“You can learn a lot from each other”: International Club connects students around diverse experiences


Photo courtesy @wwhs_internationalclub

For students who struggle to forge relationships with their American peers based on commonalities, the International Club helps them find friendships and confidence in Whitman’s new environment and allows them to connect with one another on the basis of their similar experiences.

By Grace Roddy and Caroline Reichert

The comforting sound of rapidly-spoken Spanish fills Tomas Montoya’s ears, drawing him through the door of room 269. Montoya’s friends immediately greet him inside the bustling classroom, welcoming their club president with quick fist-bumps and light hugs. Conversations in multiple languages overlap, and for a newcomer, the atmosphere of the room seems chaotic. Montoya (‘22) doesn’t mind, though — he’s finally able to relax after a draining day of rigorous classwork and stressful tests. 

This relief overcomes many of Whitman’s international students, who’ve found a close-knit community among their fellow International Club members. For students who struggle to forge relationships with their American peers based on commonalities, the club helps them find friendships and confidence in Whitman’s new environment and allows them to connect with one another on the basis of their similar experiences. 

“Once you know people from other countries, you start noticing that you aren’t that different from them,” Montoya said.

The 70-member group welcomes students of all backgrounds and organizes events to involve new students in the social setting at Whitman.

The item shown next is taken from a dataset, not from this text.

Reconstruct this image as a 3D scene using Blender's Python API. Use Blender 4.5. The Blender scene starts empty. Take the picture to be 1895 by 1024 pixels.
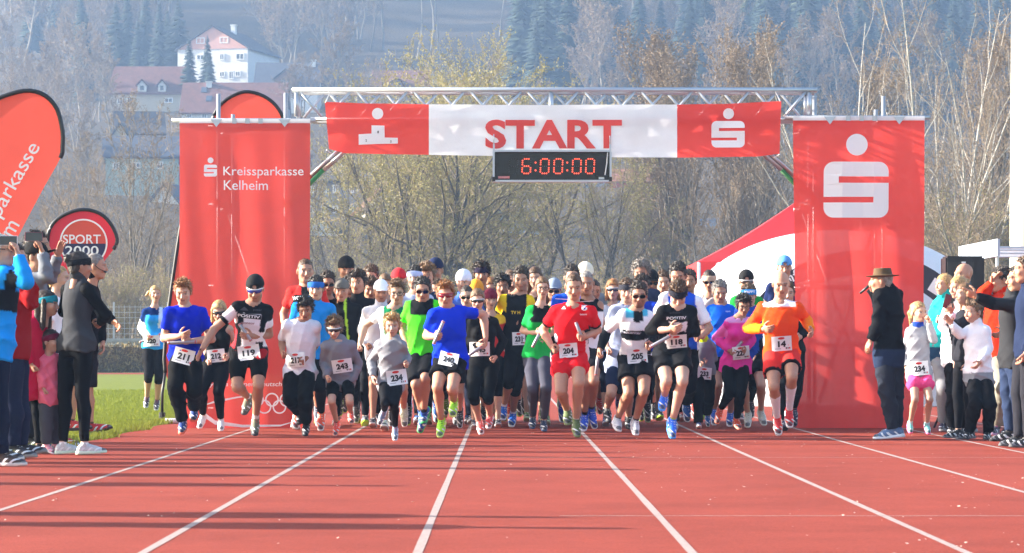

The club meets twice a week and — until the 2022-2023 school year — hosted monthly events under the sponsorship of English as a Second Language (ESOL) and English Resource teacher Laura Brewer.

For the past 21 years, the club has planned an International Night, a popular tradition amongst students. On this festive night, Whitman’s students prepare traditional foods and perform musical numbers to highlight their respective cultures. The event showcases a diverse array of food, traditional music and a fashion show. 

“International Club provides a platform for all these different immigrants to get together and then eventually [become] immersed in the Whitman community,” said Kevin Shao (‘22), one of the club’s student leaders.

The club also aims to create a safe environment for students to share their stories and connect with diverse cultures. This year, its leaders hope to make the club more tight-knit by facilitating more conversations between everyone in the club, Montoya said. 

Outside of school, the students connect with one another through the club’s picnics and socials. One of the most popular events was the club’s soccer tournament, which took place in June 2021 and again in May of 2022. Despite frigid weather during the events, many students showed up and had a lot of fun, Montoya said.  

To Brewer, International Club is a place for students to break out of their comfort zones. The club provides a much-needed platform for ESOL students to connect and relate to each other, she said. 

“You can learn a lot from each other,” Brewer said. “People only hang out with other people who are similar to them, which is normal and understandable. But, it’s good to put yourself out there and meet other people who are coming from different places.”

For junior Amelia Forner Lohan, a leader, the club has boosted her confidence and helped her talk to new people — a common difficulty among new students, she said. Lohan, who transferred to Whitman from a school in Germany last year, said that the International Club’s supportiveness has helped her transition between schools smoothly. While Lohan describes herself as outgoing and said that she didn’t have trouble making friends when she first arrived at Whitman, some find it more difficult than she does. 

International students also experience the ups and downs of the high school social scene.  While some feel it is easy to make friends, others find it difficult to get to know Americans because their culture is different from international students’, Lohan said. 

When senior Ray Boeckle first moved to the United States from Germany, his shaky English complicated the process of making friends, he said. Boeckle made a few friends before joining International Club, but he was able to find people in the club who had faced similar challenges, and eventually, he made lasting friendships. 

A common concern among club members is that curricula in many English and History classes at Whitman don’t adequately address different countries’ histories. Junior Imaan Jaffrey, a club member from Pakistan, said that the lack of representation of her own culture in the school’s curriculum has been disappointing, but culture-specific presentations at International Club meetings allow students to educate others about their countries. According to Lohan, the club serves as a space for students to talk about these frustrations and share similar experiences that range from navigating course requirements for international colleges to educating others on their countries’ histories.

For more than two decades, the International Club has been home to a thriving community of foreign students at Whitman. The club is treasured by both student members and facilitator Laura Brewer, she said.

“I love these kids,” Brewer said. “They make me laugh. They’re good kids and it’s really important that they have their space to get to know each other.”